━━ INFORMATION SHOWN

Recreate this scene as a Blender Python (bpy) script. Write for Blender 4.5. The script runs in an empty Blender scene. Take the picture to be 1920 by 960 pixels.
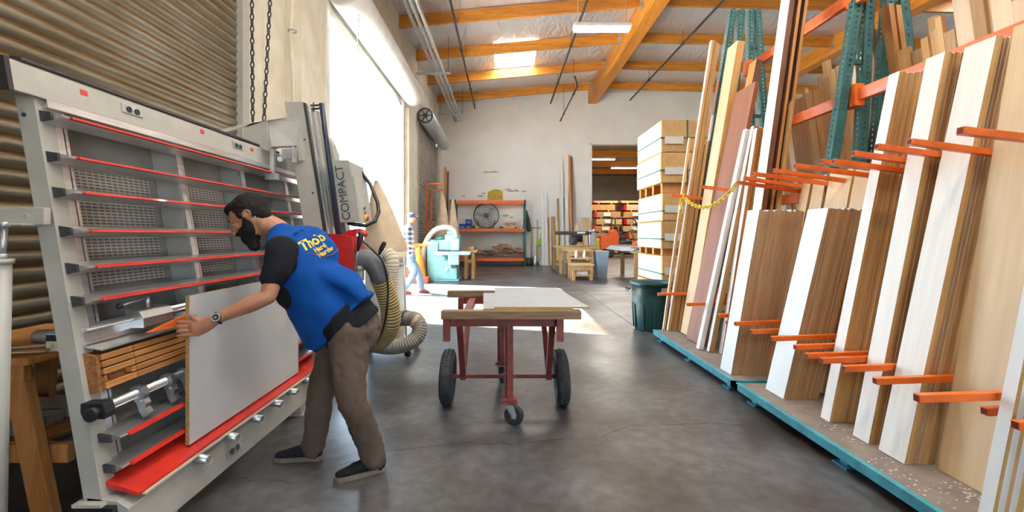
import bpy, math, random
from mathutils import Vector, Matrix, Euler
from mathutils.bvhtree import BVHTree
random.seed(7)
V = Vector
scene = bpy.context.scene
COL = scene.collection

# ---------------------------------------------------------------- camera, sky, sun, exposure
cam_d = bpy.data.cameras.new('camera'); cam = bpy.data.objects.new('camera', cam_d); COL.objects.link(cam)
cam.location = (0, 0, 1.40); cam.rotation_euler = (math.pi/2, 0, 0)
cam_d.sensor_width = 36; cam_d.lens = 16; cam_d.shift_x = 15/1920; cam_d.shift_y = -40/1920
cam_d.clip_start = 0.05; cam_d.clip_end = 300
scene.camera = cam
scene.view_settings.view_transform = 'Standard'
scene.view_settings.look = 'None'
scene.view_settings.exposure = 0.68
scene.view_settings.gamma = 1
scene.view_settings.use_curve_mapping = False
try:
    scene.cycles.use_denoising = True
    scene.cycles.max_bounces = 10; scene.cycles.diffuse_bounces = 5
    scene.cycles.sample_clamp_indirect = 12
    scene.cycles.caustics_reflective = False; scene.cycles.caustics_refractive = False
except Exception: pass

w = bpy.data.worlds.new('sky'); scene.world = w; w.use_nodes = True
bgn = w.node_tree.nodes['Background']
bgn.inputs[0].default_value = (0.57, 0.78, 1.0, 1); bgn.inputs[1].default_value = 7.0

sd = bpy.data.lights.new('sun', 'SUN'); sd.energy = 60; sd.angle = math.radians(0.6); sd.color = (1, 0.95, 0.86)
sun = bpy.data.objects.new('sun', sd); COL.objects.link(sun)
sun.rotation_euler = V((4.57, -1.35, -5.2)).to_track_quat('-Z', 'Y').to_euler(); sun.location = (-20, 10, 25)

def portal(loc, direction, sx, sy):
    d = bpy.data.lights.new('door_portal', 'AREA'); d.shape = 'RECTANGLE'; d.size = sx; d.size_y = sy
    d.cycles.is_portal = True
    o = bpy.data.objects.new('door_portal', d); COL.objects.link(o); o.location = loc
    o.rotation_euler = V(direction).to_track_quat('-Z', 'Z').to_euler()
portal((-3.25, 10.45, 2.6), (1, 0, 0), 5.7, 5.2)
portal((4.0, -7.95, 1.75), (0, 1, 0), 4, 3.5)

LAMP_POWER = 24
def lamp(loc, sx, sy, power=None, col=(1, .93, .82)):
    d = bpy.data.lights.new('tube_light', 'AREA'); d.shape = 'RECTANGLE'; d.size = sx; d.size_y = sy
    d.energy = power or LAMP_POWER; d.color = col
    o = bpy.data.objects.new('tube_light', d); COL.objects.link(o); o.location = loc

# ---------------------------------------------------------------- helpers
F_, VX, VY, H = 853.3, 945.0, 440.0, 1.4
def P(x, y, Y): return V(((x-VX)/F_*Y, Y, H-(y-VY)/F_*Y))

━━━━

* [WORK TO COMPLETE] Repeat only what lies between the start of the data and the end of the line containing "COL = scene.collection", exactly, with pictures left out.

* [ANSWER IN FULL]
Recreate this scene as a Blender Python (bpy) script. Write for Blender 4.5. The script runs in an empty Blender scene. Take the picture to be 1920 by 960 pixels.
import bpy, math, random
from mathutils import Vector, Matrix, Euler
from mathutils.bvhtree import BVHTree
random.seed(7)
V = Vector
scene = bpy.context.scene
COL = scene.collection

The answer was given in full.